How to learn Cantonese: By doing the above. Carefully sliding down, into the water, then swimming. In my first post about this topic a couple of weeks ago I used the swimming analogy – how some people when learning a language prefer to stay on dry land and reading about swimming from a safe distance, “until they can swim.”

The other day I thought of it again, when a student got quite irate with me. I felt I handled it not well so I said sorry and it was all good in the end, (the next week the same student had made a tremendous effort and the whole session was almost devoid of English) but it was because I was, for once, not as encouraging as I should have been.

It was something about him having talked to the staff in Park’n’Shop in Chinese – saying “幾多錢 呀" (gei do chin ah) and being understood and feeling immensely proud. I said that was great, but was it really so strange that they could understand their own language? And shouldn’t he have started talking to Chinese people ages ago seeing he had been studying for almost two years? This was very insensitive of me and I regretted it at once, seeing I believe in encouragement and try to encourage every effort.

It just came hot on the heels of the students from my last posting saying thank you in English right in front of my face to Chinese waiters, whereas they could discuss for example how to get to the airport and criminal law with me in Chinese. Yes, I was frustrated, and took it out on him.

And that’s the thing. What other tutors, for example swimming tutors, think it’s okay for their students to get in the water trying to swim, only after having studied swimming on land for almost two years?
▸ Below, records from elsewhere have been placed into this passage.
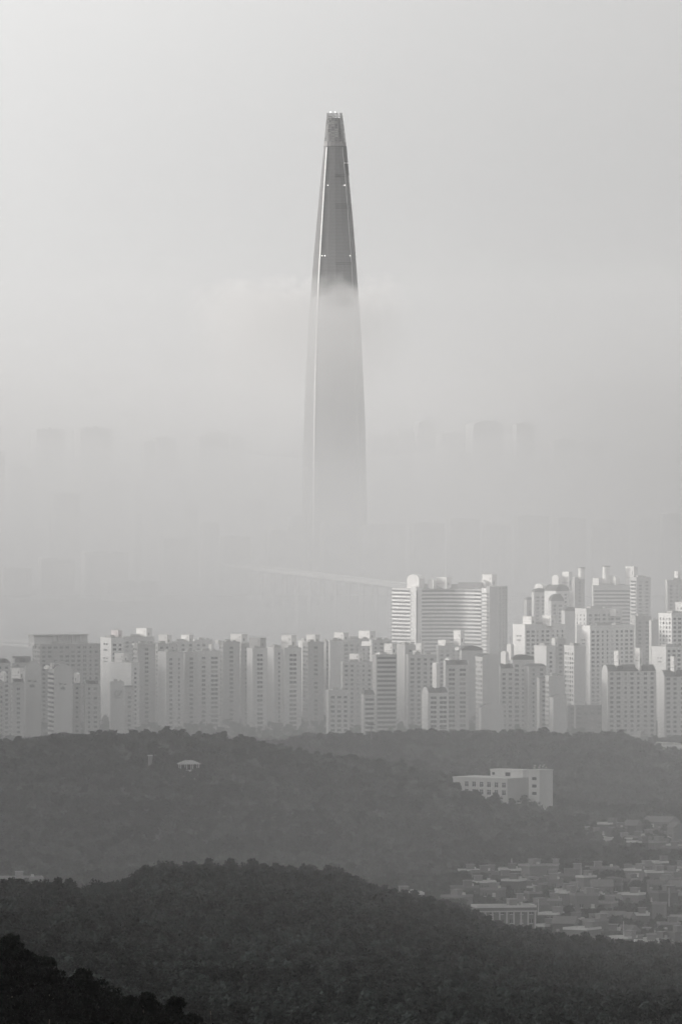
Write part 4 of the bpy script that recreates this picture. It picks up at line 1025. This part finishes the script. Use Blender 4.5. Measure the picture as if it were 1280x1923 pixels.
# wisp of cloud hugging the near side of the skyscraper
def cloud():
    D = 10390.; c = pt(632, 640, D); m = MB()
    nx, nz = 40, 22
    Wd = 300.; top = zrow(503, D); bot = zrow(860, D)
    import bmesh
    bm = bmesh.new(); bmesh.ops.create_icosphere(bm, subdivisions=5, radius=1)
    for v in bm.verts:
        p = v.co.copy(); n = noise.fractal(p*2.3+Vector((3,1,2)), .9, 2.1, 5)
        v.co = Vector((p.x*Wd*(1+.1*n), p.y*215*(1+.12*n), p.z*(top-bot)/2*(1+.06*n)))
    me = bpy.data.meshes.new('low_cloud'); bm.to_mesh(me); bm.free()
    def dens(nt):
        tc = nt.nodes.new('ShaderNodeTexCoord'); sp = nt.nodes.new('ShaderNodeSeparateXYZ'); nt.links.new(tc.outputs['Object'], sp.inputs[0])
        nz = nt.nodes.new('ShaderNodeTexNoise'); nz.inputs['Scale'].default_value = .022; nz.inputs['Detail'].default_value = 5; nt.links.new(tc.outputs['Object'], nz.inputs['Vector'])
        n2 = mr(nt, nz.outputs[0], .3, .7, -34., 34., False)
        ad = nt.nodes.new('ShaderNodeMath'); ad.operation = 'ADD'; nt.links.new(sp.outputs['Z'], ad.inputs[0]); nt.links.new(n2, ad.inputs[1])
        up = mr(nt, ad.outputs[0], (top-bot)/2-36, (top-bot)/2-20, 1., 0.)
        dn = mr(nt, sp.outputs['Z'], -(top-bot)/2, (top-bot)/2-20, 0.05, 1., False); dn = mul(nt, dn, dn)
        ab = nt.nodes.new('ShaderNodeMath'); ab.operation = 'ABSOLUTE'; sh = nt.nodes.new('ShaderNodeMath'); sh.operation = 'ADD'; sh.inputs[1].default_value = 45.; nt.links.new(sp.outputs['X'], sh.inputs[0]); nt.links.new(sh.outputs[0], ab.inputs[0])
        sx = mr(nt, ab.outputs[0], 60., 140., 1., 0.)
        return mul(nt, mul(nt, mul(nt, up, dn), sx), CLOUD)
    me.materials.append(fog_material('low_cloud', dens, (.72,.713,.706)))
    o = link('low_cloud', me, None, (c.x, D, (top+bot)/2)); tag(o, 'ragged pale cloud wrapped round the middle of the skyscraper', 'cloud', kind='stuff')
CLOUD = .0068
cloud()

# ------------------------------------------------------------------ light, sky, camera
VEIL = 1.17
SUN_EL, SUN_AZ = math.radians(8), (-.985, -.06)
sd = Vector((SUN_AZ[0]*math.cos(SUN_EL), SUN_AZ[1]*math.cos(SUN_EL), math.sin(SUN_EL))).normalized()
sl = bpy.data.lights.new('sun', 'SUN'); sl.energy = .9; sl.angle = math.radians(6); sl.color = (1, .965, .93)
so = link('sun', sl); so.rotation_euler = sd.to_track_quat('Z', 'Y').to_euler()
w = bpy.data.worlds.new('World'); sc.world = w; w.use_nodes = True; nt = w.node_tree; bg = nt.nodes['Background']
sky = nt.nodes.new('ShaderNodeTexSky'); sky.sky_type = 'NISHITA'; sky.sun_disc = False; sky.sun_elevation = SUN_EL; sky.sun_rotation = math.atan2(sd.x, sd.y); sky.dust_density = 4; sky.air_density = 1
hs = nt.nodes.new('ShaderNodeHueSaturation'); hs.inputs['Saturation'].default_value = .1
nt.links.new(sky.outputs[0], hs.inputs['Color'])
# overcast veil: an even pale cloud sheet in front of the clear sky, a little thinner towards the sunny east
tc = nt.nodes.new('ShaderNodeTexCoord'); sp = nt.nodes.new('ShaderNodeSeparateXYZ'); nt.links.new(tc.outputs['Generated'], sp.inputs[0])
v1 = mr(nt, sp.outputs['X'], -.055, .055, 1.14, .74); v2 = mr(nt, sp.outputs['Z'], -.02, .06, .86, 1.1)
nz = nt.nodes.new('ShaderNodeTexNoise'); nz.inputs['Scale'].default_value = 7; nz.inputs['Detail'].default_value = 3; nt.links.new(tc.outputs['Generated'], nz.inputs['Vector'])
vv = mul(nt, mul(nt, v1, v2), mr(nt, nz.outputs[0], .3, .7, .95, 1.05))
vs = nt.nodes.new('ShaderNodeVectorMath'); vs.operation = 'SCALE'; vs.inputs[0].default_value = (VEIL, VEIL, VEIL); nt.links.new(vv, vs.inputs['Scale'])
mx = nt.nodes.new('ShaderNodeMix'); mx.data_type = 'RGBA'; mx.inputs['Factor'].default_value = .75
nt.links.new(hs.outputs[0], mx.inputs['A']); nt.links.new(vs.outputs[0], mx.inputs['B']); nt.links.new(mx.outputs['Result'], bg.inputs['Color']); bg.inputs['Strength'].default_value = .14
cam = bpy.data.cameras.new('camera'); co = link('camera', cam, None, (0,0,H)); co.rotation_euler = (math.pi/2-PITCH, 0, 0)
cam.sensor_fit = 'VERTICAL'; cam.angle = 2*math.atan(961.5*K); cam.clip_start = .5; cam.clip_end = 60000
sc.camera = co
sc.view_settings.view_transform = 'Standard'; sc.view_settings.look = 'None'; sc.view_settings.gamma = 1; sc.view_settings.exposure = 2.23
sc.cycles.max_bounces = 4; sc.cycles.volume_bounces = 1; sc.cycles.volume_step_rate = 1; sc.cycles.use_denoising = True
print('objects', len(bpy.data.objects))
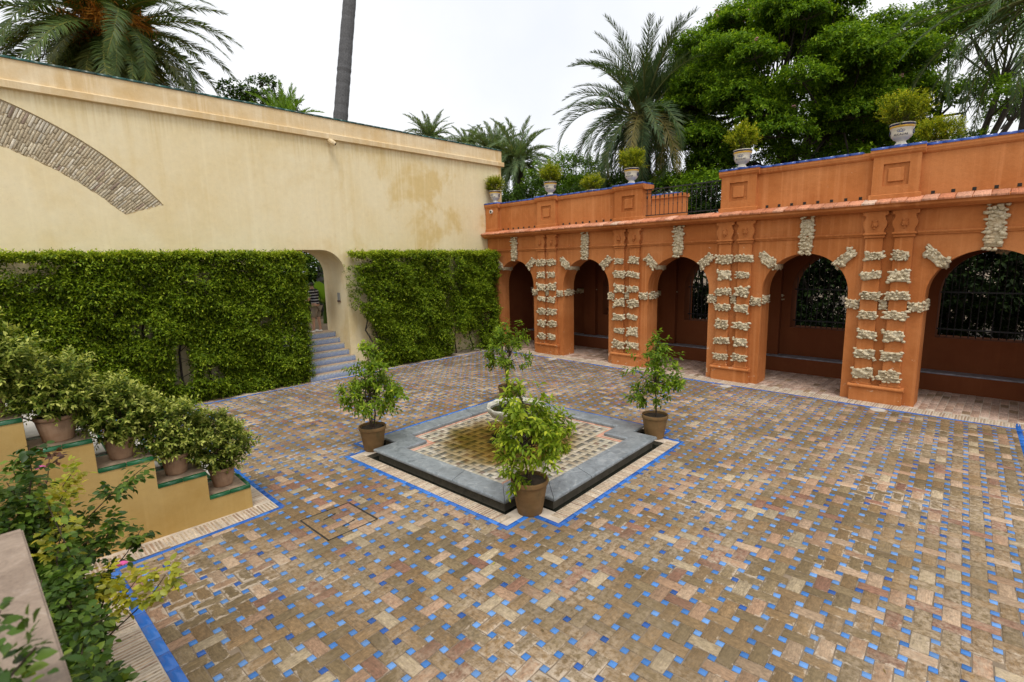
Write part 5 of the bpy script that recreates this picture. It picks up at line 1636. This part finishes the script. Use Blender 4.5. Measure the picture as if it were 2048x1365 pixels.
rose((-0.25, 5.4, 0.56), 'dense rose bush below the stepped wall at the left edge', 101, cane_set((-0.10, 4.9, 1.72), (0.20, 0.5, 0.24), 26) + [(0.21, 4.97, 2.0), (0.14, 4.7, 1.95), (0.10, 5.56, 2.0), (0.36, 4.4, 1.75)], 46, young=(26, 27), red=(28,), flower=[(0.03, 5.28, 2.0)])
rose((-0.15, 3.9, 0.56), 'rose bush with yellow green shoots beside the stone slab', 102, cane_set((0.02, 3.8, 1.35), (0.12, 0.4, 0.28), 24) + [(0.52, 3.82, 1.5), (0.38, 3.9, 1.5), (0.22, 4.15, 1.5), (0.08, 4.4, 1.82), (0.54, 4.7, 1.5)], 44, young=(24, 25, 26, 27), flower=[(0.34, 4.22, 1.5)])
rose((0.03, 3.0, 0.56), 'dark rose bush hanging over the near end of the blue border', 103, cane_set((0.09, 2.95, 1.15), (0.09, 0.35, 0.32), 24), 50)
rose((-0.62, 1.35, 1.9), 'blurred dark rose bush on the terrace in the bottom left corner', 104, cane_set((-0.14, 1.42, 2.62), (0.10, 0.12, 0.035), 10) + [(-0.30, 1.75, 2.72), (-0.05, 1.5, 2.66)], 16, Ls=0.036)

# ------------------------------------------------------------------ PERSON IN THE DOORWAY
def skinmesh(name, pts, edges, rad, mat, parent, sub=2):
    me = bpy.data.meshes.new(name)
    me.from_pydata([tuple(p) for p in pts], edges, [])
    me.materials.append(mat)
    o = link_mesh(name, me, parent)
    md = o.modifiers.new('skin', 'SKIN'); md.use_smooth_shade = True
    lay = me.skin_vertices[0].data if me.skin_vertices else None
    if lay is None:
        bm = bmesh.new(); bm.from_mesh(me); bm.verts.layers.skin.verify(); bm.to_mesh(me); bm.free()
        lay = me.skin_vertices[0].data
    for i, r in enumerate(rad):
        lay[i].radius = r if hasattr(r, '__len__') else (r, r)
        lay[i].use_root = (i == 0)
    s = o.modifiers.new('sub', 'SUBSURF'); s.levels = sub; s.render_levels = sub
    return o
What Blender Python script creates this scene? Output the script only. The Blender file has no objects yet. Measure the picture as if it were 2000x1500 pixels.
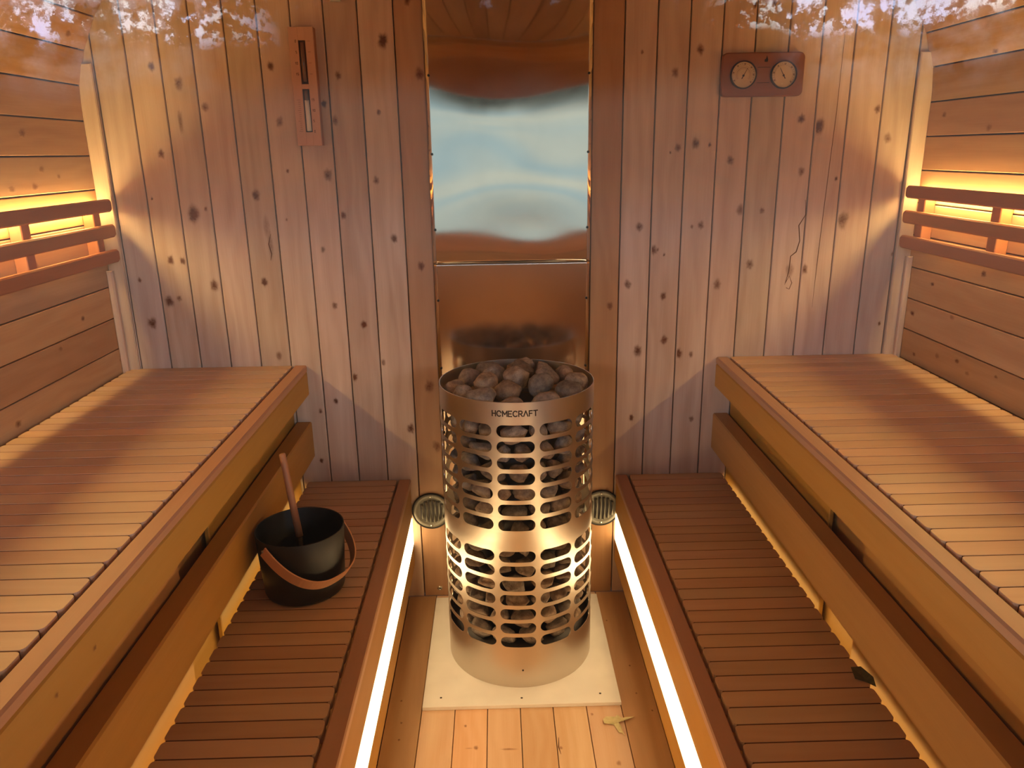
import bpy, math, random
from mathutils import Vector, Matrix
PI = math.pi
random.seed(7)
SC = bpy.context.scene
COL = SC.collection

# ------------------------------------------------------------------ camera
cam_d = bpy.data.cameras.new('camera')
cam_d.sensor_width = 36.0
cam_d.lens = 27.09
cam_d.clip_start = 0.01
cam = bpy.data.objects.new('camera', cam_d)
COL.objects.link(cam)
Rm = Matrix(((0.99964584, -0.02111281, 0.01620042),
             (-0.02160416, -0.28836689, 0.95727624),
             (-0.01553913, -0.9572872, -0.28872089)))      # columns: image right, image down, forward
rt, dn, fw = Rm.col[0], Rm.col[1], Rm.col[2]
M = Matrix.Identity(4)
for i in range(3):
    M[i][0] = rt[i]; M[i][1] = -dn[i]; M[i][2] = -fw[i]
M.translation = Vector((-0.0492, -2.4, 1.5))
cam.matrix_world = M
SC.camera = cam

# ------------------------------------------------------------------ view
SC.view_settings.view_transform = 'Standard'
SC.view_settings.look = 'None'
SC.view_settings.gamma = 1.0
SC.view_settings.use_curve_mapping = False
SC.view_settings.exposure = 0.0
SC.cycles.use_denoising = True
SC.cycles.max_bounces = 10
SC.cycles.diffuse_bounces = 5
SC.cycles.glossy_bounces = 6
SC.cycles.transparent_max_bounces = 16
SC.cycles.sample_clamp_indirect = 6.0
SC.cycles.caustics_reflective = True

STRIP_LOW = 7.6       # radiance of the bench strips
STRIP_TOP = 60.0      # radiance of the thin strips behind the backrests
SKY = 10.0

# ------------------------------------------------------------------ node helper
class NT:
    def __init__(s, tree):
        s.t = tree; s.n = tree.nodes; s.l = tree.links
    def new(s, typ, **kw):
        nd = s.n.new(typ)
        for k, v in kw.items():
            setattr(nd, k, v)
        return nd
    def link(s, a, b): s.l.new(a, b)
    def val(s, nd, idx, v):
        if hasattr(v, 'is_linked') or isinstance(v, bpy.types.NodeSocket): s.link(v, nd.inputs[idx])
        else: nd.inputs[idx].default_value = v
    def math(s, op, a, b=None, c=None, clamp=False):
        nd = s.new('ShaderNodeMath', operation=op); nd.use_clamp = clamp
        s.val(nd, 0, a)
        if b is not None: s.val(nd, 1, b)
        if c is not None: s.val(nd, 2, c)
        return nd.outputs[0]
    def mix(s, f, a, b, blend='MIX'):
        nd = s.new('ShaderNodeMix', data_type='RGBA', blend_type=blend)
        s.val(nd, 0, f); s.val(nd, 6, a); s.val(nd, 7, b)
        return nd.outputs[2]
    def rng(s, v, a, b, c=0.0, d=1.0, smooth=False):
        nd = s.new('ShaderNodeMapRange'); nd.clamp = True
        if smooth: nd.interpolation_type = 'SMOOTHSTEP'
        s.val(nd, 0, v)
        for i, q in enumerate((a, b, c, d)): s.val(nd, i + 1, q)
        return nd.outputs[0]
    def comb(s, x, y, z=0.0):
        nd = s.new('ShaderNodeCombineXYZ')
        s.val(nd, 0, x); s.val(nd, 1, y); s.val(nd, 2, z)
        return nd.outputs[0]
    def sep(s, v):
        nd = s.new('ShaderNodeSeparateXYZ'); s.link(v, nd.inputs[0]); return nd.outputs
    def noise(s, vec, scale=1.0, detail=3.0, rough=0.5, dist=0.0, color=False):
        nd = s.new('ShaderNodeTexNoise')
        s.link(vec, nd.inputs['Vector'])
        nd.inputs['Scale'].default_value = scale; nd.inputs['Detail'].default_value = detail
        nd.inputs['Roughness'].default_value = rough; nd.inputs['Distortion'].default_value = dist
        return nd.outputs['Color' if color else 'Fac']

def rgba(c): return (c[0], c[1], c[2], 1.0)

def new_mat(name):
    m = bpy.data.materials.new(name); m.use_nodes = True
    t = NT(m.node_tree)
    b = m.node_tree.nodes['Principled BSDF']
    return m, t, b

# ------------------------------------------------------------------ world
def build_world():
    w = bpy.data.worlds.new('outdoors'); SC.world = w; w.use_nodes = True
    t = NT(w.node_tree); t.n.clear()
    out = t.new('ShaderNodeOutputWorld'); bg = t.new('ShaderNodeBackground')
    t.link(bg.outputs[0], out.inputs[0])
    tc = t.new('ShaderNodeTexCoord')
    d = tc.outputs['Generated']
    x, y, z = t.sep(d)
    az = t.math('ABSOLUTE', x)
    leaf = t.noise(d, 38, 6, 0.65)
    big = t.noise(d, 7, 3, 0.5)
    fine = t.noise(d, 120, 5, 0.7)
    # woodland behind the viewer: lit leaves and pale gaps
    lit = t.rng(leaf, 0.40, 0.66)
    wood_s = t.mix(lit, rgba((0.32, 0.38, 0.36)), rgba((3.1, 3.6, 3.9)))
    wood_c = t.mix(lit, rgba((0.05, 0.045, 0.03)), rgba((0.12, 0.12, 0.09)))
    wood = t.mix(t.rng(t.math('ADD', az, t.math('MULTIPLY', t.math('SUBTRACT', big, 0.5), 0.12)), 0.30, 0.40), wood_c, wood_s)
    meadow = t.mix(t.rng(t.noise(t.comb(t.math('MULTIPLY', x, 1.5), y, t.math('MULTIPLY', z, 16.0)), 2.2, 3, 0.55), 0.35, 0.65),
                   rgba((0.56, 0.76, 0.80)), rgba((0.88, 0.92, 0.78)))
    near = t.mix(t.rng(t.math('ADD', z, t.math('MULTIPLY', t.math('SUBTRACT', big, 0.5), 0.06)), 0.050, 0.100, smooth=True), meadow, wood)
    sky = t.mix(t.rng(z, 0.1, 0.7), rgba((0.80, 0.92, 1.15)), rgba((0.45, 0.62, 1.10)))
    skyb = t.mix(1.0, sky, rgba((SKY, SKY, SKY)), 'MULTIPLY')
    # sky seen through branches, thickening upwards; open gaps to the left and right
    gap_side = t.rng(az, 0.24, 0.34)
    gapn = t.rng(t.math('ADD', t.math('MULTIPLY', fine, 0.45), t.math('MULTIPLY', leaf, 0.55)), 0.505, 0.56)
    side_band = t.math('MULTIPLY', t.math('MULTIPLY', gap_side, t.rng(t.math('ADD', z, t.math('MULTIPLY', t.math('SUBTRACT', big, 0.5), 0.10)), 0.118, 0.132)), gapn)
    upper = t.rng(t.math('ADD', t.math('SUBTRACT', z, t.math('MULTIPLY', t.math('SUBTRACT', 1.0, gap_side), 0.05)), t.math('MULTIPLY', t.math('SUBTRACT', leaf, 0.5), 0.20)), 0.135, 0.20)
    c = t.mix(upper, near, skyb)
    gapc = t.mix(t.rng(big, 0.42, 0.58), rgba((18.0, 20.0, 18.0)), rgba((13.0, 17.0, 27.0)))
    c = t.mix(side_band, c, gapc)
    canopy = t.mix(t.rng(fine, 0.45, 0.6), rgba((0.08, 0.10, 0.06)), rgba((0.42, 0.50, 0.50)))
    c = t.mix(t.rng(t.math('ADD', z, t.math('MULTIPLY', t.math('SUBTRACT', big, 0.5), 0.12)), 0.21, 0.29), c, canopy)
    ground = t.mix(t.rng(leaf, 0.3, 0.7), rgba((0.06, 0.045, 0.035)), rgba((0.12, 0.09, 0.07)))
    c = t.mix(t.rng(z, -0.20, -0.06, smooth=True), ground, c)
    t.link(c, bg.inputs[0]); bg.inputs[1].default_value = 1.0
build_world()
# daylight through the glass front: a portal that only guides the sampling of the outdoor light
pl = bpy.data.lights.new('glass_front_daylight', 'AREA'); pl.shape = 'RECTANGLE'; pl.size = 2.34; pl.size_y = 0.84
pl.cycles.is_portal = True
po = bpy.data.objects.new('glass_front_daylight', pl); COL.objects.link(po)
po.location = (0, -2.29, 1.465); po.rotation_euler = (PI / 2, 0, 0)

# ------------------------------------------------------------------ materials
def wood_mat(name, light, dark, knots=0.0, tone=0.16, rough=0.5, grain=1.0, spec=0.35):
    m, t, b = new_mat(name)
    uv = t.new('ShaderNodeUVMap', uv_map='UVMap').outputs[0]
    u, v, _ = t.sep(uv)
    rn = t.new('ShaderNodeAttribute', attribute_name='rnd').outputs['Fac']
    kn = t.new('ShaderNodeAttribute', attribute_name='knot').outputs['Fac']
    off = t.math('MULTIPLY', rn, 37.0)
    kd = None
    warp = 0.0
    if knots > 0:
        vo = t.new('ShaderNodeTexVoronoi', voronoi_dimensions='3D', feature='F1')
        t.link(t.comb(t.math('MULTIPLY', u, 0.8), v, off), vo.inputs['Vector'])
        vo.inputs['Scale'].default_value = 8.5
        cr = t.sep(vo.outputs['Color'])
        size = t.math('MULTIPLY', t.rng(cr[0], 1.0 - knots, 1.0, 0.0, 1.0), 0.14)
        kd = t.math('SUBTRACT', 1.0, t.math('DIVIDE', vo.outputs['Distance'], t.math('ADD', size, 0.001)), clamp=True)
    broad = t.noise(t.comb(t.math('MULTIPLY', u, 1.6), t.math('MULTIPLY', v, 16), off), 1.0, 3, 0.55)
    wv = t.math('ADD', t.math('MULTIPLY', v, 130.0), t.math('MULTIPLY', t.noise(t.comb(t.math('MULTIPLY', u, 2.2), t.math('MULTIPLY', v, 9), off), 1.0, 2, 0.5), 26.0))
    ring = t.math('MULTIPLY', t.math('ADD', t.math('SINE', wv), 1.0), 0.5)
    fib = t.noise(t.comb(t.math('MULTIPLY', u, 7), t.math('MULTIPLY', v, 420), off), 1.0, 2, 0.6)
    f = t.math('ADD', t.math('MULTIPLY', t.rng(broad, 0.3, 0.7), 0.55), t.math('MULTIPLY', ring, 0.22 * grain))
    f = t.math('ADD', f, t.math('MULTIPLY', t.math('SUBTRACT', fib, 0.5), 0.45 * grain), clamp=True)
    col = t.mix(f, rgba(light), rgba(dark))
    # each board its own tone
    w1 = t.new('ShaderNodeTexWhiteNoise', noise_dimensions='1D'); t.link(off, w1.inputs['W'])
    ws = t.sep(w1.outputs['Color'])
    tn = t.rng(w1.outputs['Value'], 0, 1, 1.0 - tone, 1.0 + tone * 0.5)
    hs = t.new('ShaderNodeHueSaturation')
    t.link(t.rng(ws[1], 0, 1, 0.494, 0.506), hs.inputs['Hue'])
    t.link(t.rng(ws[2], 0, 1, 0.93, 1.07), hs.inputs['Saturation'])
    t.link(tn, hs.inputs['Value']); t.link(col, hs.inputs['Color'])
    col = hs.outputs[0]
    kk = t.math('ADD', kn, t.math('MULTIPLY', t.math('SUBTRACT', t.noise(t.comb(t.math('MULTIPLY', u, 160), t.math('MULTIPLY', v, 160), off), 1.0, 3, 0.6), 0.5), t.math('MULTIPLY', kn, 1.1)))
    kcol = (dark[0] * 0.30, dark[1] * 0.16, dark[2] * 0.09)
    col = t.mix(t.rng(kk, 0.06, 0.78), col, rgba(kcol))
    if kd is not None:
        kr = t.math('MULTIPLY', t.math('ADD', t.math('SINE', t.math('MULTIPLY', kd, 14.0)), 1.0), 0.12)
        col = t.mix(t.math('SUBTRACT', t.rng(kd, 0.0, 0.75, 0.0, 0.85), kr, clamp=True), col, rgba(kcol))
    t.link(col, b.inputs['Base Color'])
    t.link(t.rng(fib, 0, 1, rough - 0.08, rough + 0.1), b.inputs['Roughness'])
    b.inputs['Specular IOR Level'].default_value = spec
    bu = t.new('ShaderNodeBump'); bu.inputs['Strength'].default_value = 0.12; bu.inputs['Distance'].default_value = 0.001
    t.link(t.math('ADD', fib, t.math('MULTIPLY', ring, 0.5)), bu.inputs['Height']); t.link(bu.outputs[0], b.inputs['Normal'])
    return m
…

So I said to this group that if you want to learn something – anything – you have to start practising at once; indeed, that everything in their lives they could now do well, they had learnt by doing it. Repeatedly. Whereupon another student in that group said “Well, that’s just your opinion.” Really?

Are dance teachers, kung fu teachers, piano teachers, hang-gliding instructors ever told by their students that it’s only the teacher’s opinion that they can only learn to dance by dancing, to fight by fighting, to play by playing and to hang by gliding, I wonder?

Then another student said that I was passionate about Cantonese and couldn’t expect everyone else to be as involved as I am. That is very true. But because they are paying me to teach them Cantonese, I thought perhaps it was because they wanted to learn it.

Anyway it all turned out all right and the next lesson was one of the best we had ever had with everyone really making an effort to keep it all in Cantonese – and yes, they can really speak fluently when they try. I just wish they would take their great skills into the world and take those Chinese they come across in their daily lives in a half nelson, using the great vocabulary they have acquired to actively communicate with normal Hong Kong people in the local language in the place where we all live.

I can’t count how many people have said to me: “Well, as long as you make a living, that should be enough for you.” But no, it isn’t. My main goal isn’t to make a living, but to enable all my students to experience the great joy it is to be able to converse with Chinese in their own language. If I just wanted to make a living, I’d be an accountant. I hear it’s one of the best-paid professions in Hong Kong. But it’s true, I am passionate about Cantonese. And that means that the sweetest music I can hear, is one of my victims saying: “Well, I have enough vocabulary now to take it from here. I talk to Chinese people in Cantonese every day, so I don’t need you anymore. But we can still be friends!”